Da tale distinzione deriva la concezione secondo cui appunto solo della realtà fenomenica, quella cioè che si può conoscere, si può fare esperienza, visto che non è possibile cogliere altro, a livello intellettuale, se non il mondo esterno così come appare. Nulla al di là della realtà fenomenica può essere oggetto di conoscenza umana, nulla di ciò che si situa oltre la sfera esperienziale. Tutto quanto trascende il fenomeno è inconoscibile, poiché costituisce un noumeno, in nessun modo oggetto di indagine speculativa.

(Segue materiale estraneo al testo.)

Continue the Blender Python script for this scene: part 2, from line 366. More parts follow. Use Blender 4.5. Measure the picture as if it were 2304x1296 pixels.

Il compito della filosofia kantiana dunque, oltre a ribaltare essenzialmente l’adeguamento tra Soggetto e oggetto, è quello di rivelare non la realtà così com’è (il noumeno), ma individuare il confine dei limiti e delle potenzialità della conoscenza umana, ponendo appunto in essere la dialettica tra fenomeno e noumeno. In poche parole Kant non si oppone alla metafisica e all’inconoscibile dal punto di vista dell’indagine speculativa, semplicemente la inserisce nell’ambito di una scienza a se stante, dotata di un suo statuto epistemologico. E l’Uomo, da questo punto di vista, è un essere pienamente cosciente delle proprie potenzialità intellettive, così come dei limiti che naturalmente sono imposti alla sua facoltà di conoscere.
Gnoseologia. Filosofia contemporanea
Dopo Kant, con la nascita dell’idealismo tedesco, in particolare con Hegel, le categorie conoscitive da puramente “formali” diventano insieme “forma e contenuto”, ossia categorie logiche-ontologiche. Per Hegel la conoscenza non avviene a livello intuitivo, ma è frutto di una mediazione razionale, il risultato cioè di un processo con cui la ragione giunge a dedurre da sé tutta la realtà. La gnoseologia giunge così a un punto di svolta, presumendo di trovare nel sapere scientifico quella garanzia di certezza e oggettività così a lungo inseguita dalla filosofia. Nasce il positivismo ottocentesco con la filosofia contemporanea, e di conseguenza si perviene alla configurazione dei vari indirizzi della filosofia analitica. D’altro canto permane l’ambito della cultura umanistica, artistica e letteraria, separato da quello scientifico, promuovendo concezioni idealistiche, romantiche ed esistenzialiste.
In conclusione citiamo soltanto il relativismo gnoseologico, quello di Nietszche, per cui la conoscenza non si basa su concetti oggettivi.